A Chinese Embassy employee was among the dead, while the country’s diplomatic offices, which are in the hotel building, sustained damages, the state-run Xinhua news agency said on Monday. China’s Foreign Ministry condemned the attack.

’Very Efficient’

The U.S.’s coordination with African troops, including from Ethiopia, Kenya and Uganda, has been “very efficient” and is partly responsible for the Somali government’s territorial gains, Obama said on Monday. He called the partnership a “model” for counterinsurgency operations, with the U.S. working with other countries that provide “outstanding troops on the ground.”

Since last year several drone strikes in Somalia, some carried out by the U.S., have killed senior al-Shabaab officials, including former leader Ahmed Abdi Godane and intelligence chief Abdishakur Tahliil.

Damage follwing a bamb attack at the gate of the Jazeera hotel in Mogadishu, Somalia, on July 26, 2015. Photographer: Nour Gelle Gedi/Anadolu Agency via Getty Images

Regaining control of Somalia, wracked by more than two decades of civil war, is crucial to the government’s plan of inviting foreign investors to kickstart the economy. Oil and gas output may begin by 2020 after exploration work showed the potential for large offshore deposits, while companies including Royal Dutch Shell Plc, Exxon Mobil Corp. and BP Plc are in talks about returning.

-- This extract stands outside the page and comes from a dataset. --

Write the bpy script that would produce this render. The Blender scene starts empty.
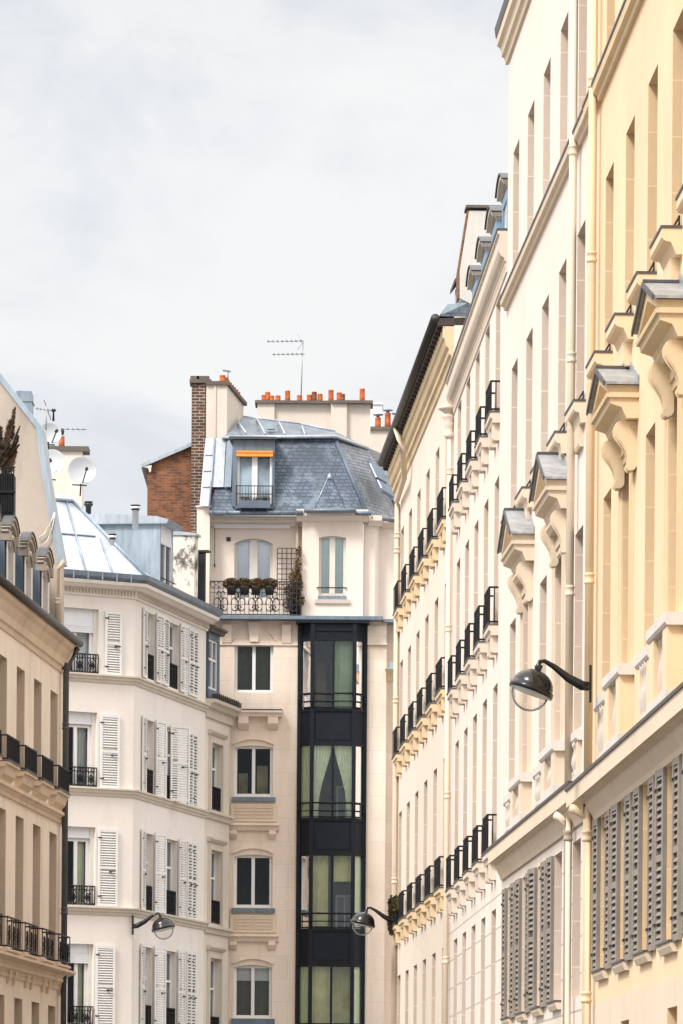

Sunday’s hotel bombing was “an attack on a symbol” that “Mogadishu is being rejuvenated, that the city is back in business,” Somali President Hassan Sheikh Mohamoud said at a ceremony in the southern port city of Kismayo, according to an e-mailed statement. The offensive to regain control of “the few remaining pockets of terrorist influence” has “obviously unnerved these gangsters and conmen,” he said.

African forces last week recaptured two key southwestern Somali towns from the Islamists.